Another circumstance worth mentioning is, that in earlier times the detection of criminals was much rarer and more uncertain than it is now.[184] It has been argued on utilitarian grounds that, “to enable the value of the punishment to outweigh that of the profit of the offence, it must be increased, in point of magnitude, in proportion as it falls short in point of certainty.”[185] But the rareness of detection would also for purely emotional reasons tend to increase the severity of the punishment. When one criminal out of ten or twenty is caught, the accumulated indignation of the public turns against him, and he becomes a scapegoat for all the rest.

[184] Cf. Morrison, Crime and its Causes, p. 175.

[185] Bentham, Principles of Morals and Legislation, p. 184. Cf. Paley, Moral and Political Philosophy, vi. 9 (Complete Works, ii. 371).

However, the chief explanation of the great severity of certain criminal codes lies in their connection with despotism or religion or both.[186] An act which is prohibited by law may be punished, not only on account of its intrinsic character, but for the very reason that it is illegal. When the law is, from the outset, an expression of popular feelings, the severity of the penalty with which it threatens the transgressor depends, in the first place, on the public indignation evoked by the act itself, independently of the legal prohibition of it. But the case is different with laws established by despotic rulers or ascribed to divine lawgivers. Such laws have a tendency to treat criminals not only as offenders against the individuals whom they injure or against society at large, but as rebels against their sovereign or their god. Their disobedience to the will of the mighty legislator incurs, or is supposed to incur, his anger, and is, in consequence, severely resented. But however severe they be, the punishments inflicted by the despot on disobedient subjects are not regarded as mere outbursts of personal anger. In the archaic State the king is an object of profound regard, and even of religious veneration.
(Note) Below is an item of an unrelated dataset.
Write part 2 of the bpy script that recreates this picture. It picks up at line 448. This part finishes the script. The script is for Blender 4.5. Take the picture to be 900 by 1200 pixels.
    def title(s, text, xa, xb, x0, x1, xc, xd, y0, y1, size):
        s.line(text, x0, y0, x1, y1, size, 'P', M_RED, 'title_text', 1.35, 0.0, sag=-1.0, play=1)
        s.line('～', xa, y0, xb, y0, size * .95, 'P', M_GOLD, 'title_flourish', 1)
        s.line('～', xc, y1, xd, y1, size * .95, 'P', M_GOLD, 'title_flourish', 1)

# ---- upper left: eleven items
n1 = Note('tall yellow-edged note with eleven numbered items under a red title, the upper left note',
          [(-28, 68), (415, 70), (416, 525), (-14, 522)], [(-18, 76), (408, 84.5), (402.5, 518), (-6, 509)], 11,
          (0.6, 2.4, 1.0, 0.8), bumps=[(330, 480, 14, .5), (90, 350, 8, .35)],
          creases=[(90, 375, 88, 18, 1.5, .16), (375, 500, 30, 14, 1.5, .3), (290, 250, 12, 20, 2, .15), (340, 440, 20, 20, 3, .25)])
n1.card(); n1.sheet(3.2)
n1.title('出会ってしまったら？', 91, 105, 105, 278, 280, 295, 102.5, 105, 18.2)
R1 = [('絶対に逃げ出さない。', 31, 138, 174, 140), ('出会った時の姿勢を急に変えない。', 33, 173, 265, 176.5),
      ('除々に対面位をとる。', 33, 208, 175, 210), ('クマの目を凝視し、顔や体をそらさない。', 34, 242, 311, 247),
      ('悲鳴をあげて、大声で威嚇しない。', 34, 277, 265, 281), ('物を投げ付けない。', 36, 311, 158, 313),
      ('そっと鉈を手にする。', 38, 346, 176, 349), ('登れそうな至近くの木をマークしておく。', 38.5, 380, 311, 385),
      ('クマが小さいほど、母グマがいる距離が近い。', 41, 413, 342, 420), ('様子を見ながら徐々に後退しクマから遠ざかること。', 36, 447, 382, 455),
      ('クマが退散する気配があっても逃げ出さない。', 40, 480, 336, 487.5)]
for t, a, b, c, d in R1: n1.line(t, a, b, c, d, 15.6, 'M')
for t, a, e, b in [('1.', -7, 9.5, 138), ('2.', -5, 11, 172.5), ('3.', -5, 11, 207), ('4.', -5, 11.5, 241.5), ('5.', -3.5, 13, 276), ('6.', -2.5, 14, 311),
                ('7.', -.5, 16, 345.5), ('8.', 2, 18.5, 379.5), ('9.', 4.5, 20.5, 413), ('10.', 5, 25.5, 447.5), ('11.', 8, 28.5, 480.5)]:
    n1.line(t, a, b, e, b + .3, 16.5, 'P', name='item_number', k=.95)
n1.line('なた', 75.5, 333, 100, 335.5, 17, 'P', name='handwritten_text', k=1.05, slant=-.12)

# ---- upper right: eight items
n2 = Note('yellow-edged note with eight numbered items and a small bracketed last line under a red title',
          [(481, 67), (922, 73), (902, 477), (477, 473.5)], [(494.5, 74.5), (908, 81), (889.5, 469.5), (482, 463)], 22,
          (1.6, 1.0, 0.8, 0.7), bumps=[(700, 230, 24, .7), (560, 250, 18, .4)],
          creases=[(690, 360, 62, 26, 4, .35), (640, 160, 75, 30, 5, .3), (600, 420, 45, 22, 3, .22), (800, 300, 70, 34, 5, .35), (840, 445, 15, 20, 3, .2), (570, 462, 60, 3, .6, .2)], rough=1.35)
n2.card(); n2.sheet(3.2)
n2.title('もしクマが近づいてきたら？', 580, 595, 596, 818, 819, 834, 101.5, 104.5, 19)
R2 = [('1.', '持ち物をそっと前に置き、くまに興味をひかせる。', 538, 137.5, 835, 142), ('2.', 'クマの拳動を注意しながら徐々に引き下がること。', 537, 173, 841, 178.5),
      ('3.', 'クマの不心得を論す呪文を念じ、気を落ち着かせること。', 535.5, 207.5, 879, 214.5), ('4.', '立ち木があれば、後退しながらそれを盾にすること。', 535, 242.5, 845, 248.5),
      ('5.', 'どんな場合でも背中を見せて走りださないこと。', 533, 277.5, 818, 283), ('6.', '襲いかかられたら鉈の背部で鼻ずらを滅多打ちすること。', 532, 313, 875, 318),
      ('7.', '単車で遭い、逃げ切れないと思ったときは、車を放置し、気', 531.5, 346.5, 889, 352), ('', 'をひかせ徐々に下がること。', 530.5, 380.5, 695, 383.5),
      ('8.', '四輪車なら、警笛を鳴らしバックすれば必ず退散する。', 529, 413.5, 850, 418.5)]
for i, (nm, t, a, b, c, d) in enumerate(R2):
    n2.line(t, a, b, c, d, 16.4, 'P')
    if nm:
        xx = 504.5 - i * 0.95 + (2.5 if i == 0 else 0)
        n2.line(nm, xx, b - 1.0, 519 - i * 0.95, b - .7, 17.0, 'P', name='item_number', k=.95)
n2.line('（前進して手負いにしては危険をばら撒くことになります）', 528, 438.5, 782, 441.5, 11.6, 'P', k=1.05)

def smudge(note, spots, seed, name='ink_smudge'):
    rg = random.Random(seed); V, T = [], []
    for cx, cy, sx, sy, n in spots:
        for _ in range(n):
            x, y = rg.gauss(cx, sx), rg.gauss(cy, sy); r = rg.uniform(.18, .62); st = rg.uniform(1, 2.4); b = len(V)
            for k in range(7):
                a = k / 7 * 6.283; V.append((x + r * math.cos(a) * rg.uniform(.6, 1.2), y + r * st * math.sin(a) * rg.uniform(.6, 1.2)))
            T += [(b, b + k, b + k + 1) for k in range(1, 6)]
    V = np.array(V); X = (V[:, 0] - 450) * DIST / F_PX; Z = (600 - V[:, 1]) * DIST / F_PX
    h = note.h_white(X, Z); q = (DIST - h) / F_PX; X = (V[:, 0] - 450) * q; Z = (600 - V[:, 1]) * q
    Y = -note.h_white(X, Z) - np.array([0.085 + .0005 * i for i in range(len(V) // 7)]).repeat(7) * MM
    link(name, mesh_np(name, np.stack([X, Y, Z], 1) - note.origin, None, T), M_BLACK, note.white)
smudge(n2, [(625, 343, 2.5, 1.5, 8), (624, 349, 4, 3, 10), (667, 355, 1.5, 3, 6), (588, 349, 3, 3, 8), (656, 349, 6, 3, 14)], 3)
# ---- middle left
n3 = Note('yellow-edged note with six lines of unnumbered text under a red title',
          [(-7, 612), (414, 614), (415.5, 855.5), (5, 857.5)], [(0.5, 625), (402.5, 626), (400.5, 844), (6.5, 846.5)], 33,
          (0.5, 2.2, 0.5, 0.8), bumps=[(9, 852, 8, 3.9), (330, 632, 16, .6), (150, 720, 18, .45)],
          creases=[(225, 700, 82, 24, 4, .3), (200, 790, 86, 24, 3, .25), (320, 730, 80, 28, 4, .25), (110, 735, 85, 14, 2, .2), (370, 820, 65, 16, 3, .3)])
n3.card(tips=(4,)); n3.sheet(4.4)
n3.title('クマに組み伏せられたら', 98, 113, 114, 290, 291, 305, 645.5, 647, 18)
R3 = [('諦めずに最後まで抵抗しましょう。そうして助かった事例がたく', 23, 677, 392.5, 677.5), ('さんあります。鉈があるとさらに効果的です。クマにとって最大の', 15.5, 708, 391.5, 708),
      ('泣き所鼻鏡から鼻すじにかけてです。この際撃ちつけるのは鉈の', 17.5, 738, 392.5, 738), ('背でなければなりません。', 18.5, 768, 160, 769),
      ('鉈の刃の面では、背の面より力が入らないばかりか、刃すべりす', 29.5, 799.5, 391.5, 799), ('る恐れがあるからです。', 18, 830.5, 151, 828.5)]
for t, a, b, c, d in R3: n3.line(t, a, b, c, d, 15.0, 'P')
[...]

He is looked upon as a sacred being, and his decrees as the embodiment of divine justice. The transgression of any law he makes is, therefore, apt to evoke a feeling of public indignation proportionate to the punishment which he pleases to inflict on the transgressor. Again, as to acts which are supposed to arouse the anger of invisible powers, the people are anxious to punish them with the utmost severity so as to prevent the divine wrath from turning against the community itself. But the fear which, in such cases, lies at the bottom of the punishment, is certainly combined with genuine indignation against the offender, both because he rebels against God and religion, and because he thereby exposes the whole community to supernatural dangers.

[186] This has been previously pointed out by Prof. Durkheim, in his interesting essay, ‘Deux lois de l’évolution pénale’ (L’année sociologique, iv. [1899–1900], p. 64 sqq.), with which I became acquainted only when the present chapter was already in type. Montesquieu observes (De l’esprit des lois, vi. 9 [Œuvres, p. 231]), “Il serait aisé de prouver que, dans tous ou presque tous les États d’Europe, les peines ont diminué ou augmenté à mesure qu’on s’est plus approché ou plus éloigné de la liberté.”

Various facts might be quoted in support of this explanation. Whilst the punishments practised among the lower races generally, are not conspicuous for their severity, there are exceptions to this rule among peoples who are governed by despotic rulers.

Under the Ashanti code, even the most trivial offences are punishable with death.[187] In Madagascar, also, “death was formerly inflicted for almost every offence.”[188] In Uganda the ordinary punishments were “death by fire, being hacked to pieces by reed splinters, fine, imprisonment in the stocks mvuba, or in the slave fork kaligo, also mutilation. It is most common to see people deprived of an eye, or in some cases of both eyes; persons lacking their ears are also frequently met with.”[189] Among the Wassukuma, whose chieftains used to have power of life and death over their subjects, a person who was guilty of disobedience to his ruler, or of some action which the ruler considered wicked and punishable, was condemned to death.[190] In the Sandwich Islands, “a chief takes the life of one of his own people for any offence he may commit, and no one thinks he has a right to interfere.”[191]

[187] Ellis, Tshi-speaking Peoples of the Gold Coast, p. 166.

[188] Ellis, History of Madagascar, i. 374.

[189] Ashe, Two Kings of Uganda, p. 293. Cf. Wilson and Felkin, Uganda and the Egyptian Soudan, i. 201.